Ancak AYM’nin daha önce bu yönlü bir kararının olmadığını ifade eden avukat Taşçı, şöyle devam etti: “İkinci başvuruda Anayasa Mahkemesi’nden doğrudan infaz hakimliğine tahliye için karar yazmasını talep etmiştik fakat Anayasa Mahkemesi’nin daha önce vermiş olduğu böyle bir karar yok. Anayasa Mahkemesi kuruluş kanunun 50. maddesindeki prosedürü işletiyor. İhlali giderecek makamı belirliyor ve işlemi yapmasını söylüyor.
‘İHLALİ GİDERECEK MAKAMI 13. ACM BELİRLEYEMEZ’

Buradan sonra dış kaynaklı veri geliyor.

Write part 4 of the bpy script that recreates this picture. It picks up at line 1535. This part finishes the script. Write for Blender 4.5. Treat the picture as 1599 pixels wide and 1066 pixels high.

Can Atalay durumunda bu makam 13. Ağır Mahkemesi oluyor. Mahkemenin siyasi tutumunu bir yana bırakırsak; hukuki gerekçesi bu ihlali yaratan makamın kendisi olmadığı yönünde. Bize ‘Anayasa Mahkemesi’ne başvuru yaptığınızda tükettiğiniz son yargı makamı Yargıtay 3. Ceza Dairesi’ydi. Hükmü kesinleşmediği sırada vekil oldu, dolayısıyla Yargıtay 3. Ceza Dairesi’nin kararını ihlal kararı olarak görmek zorundasınız, ihlal giderecek makam Yargıtay 3. Ceza Dairesi’dir’ diyor.
Ancak dosyayı göndermek veya ihlali giderecek makamı belirleme konusunda kendisinin bir yetkisi yok. Anayasa Mahkemesi verdiği kararlarda ihlali giderecek makamı belirleme konusunda da tek yetkili, yani ‘bu ihlali sen gidereceksin’ diyerek kararı il tarım müdürlüğüne de gönderse, il tarım bu kararı uygulamak zorunda.”
‘MAHKEMELER HAKKINDA SORUŞTURMA BAŞLATILMALI’
Avukat Taşçı, son olarak 13. Ağır Ceza Mahkemesi ve Yargıtay kararlarını ortadan kaldıracak mekanizmanın işletilmesi ve Can Atalay’ın derhal serbest bırakılması gerektiğini belirtti ve “Anayasa Mahkemesi’nin verdiği iki ihlal kararını da uygulamayan 13. Ağır Ceza Mahkemesi ve Yargıtay 3. Dairesi heyeti bir an önce görevden alınmalı, ayrıca haklarında adli ve idari soruşturma başlatılmalı” diye konuştu.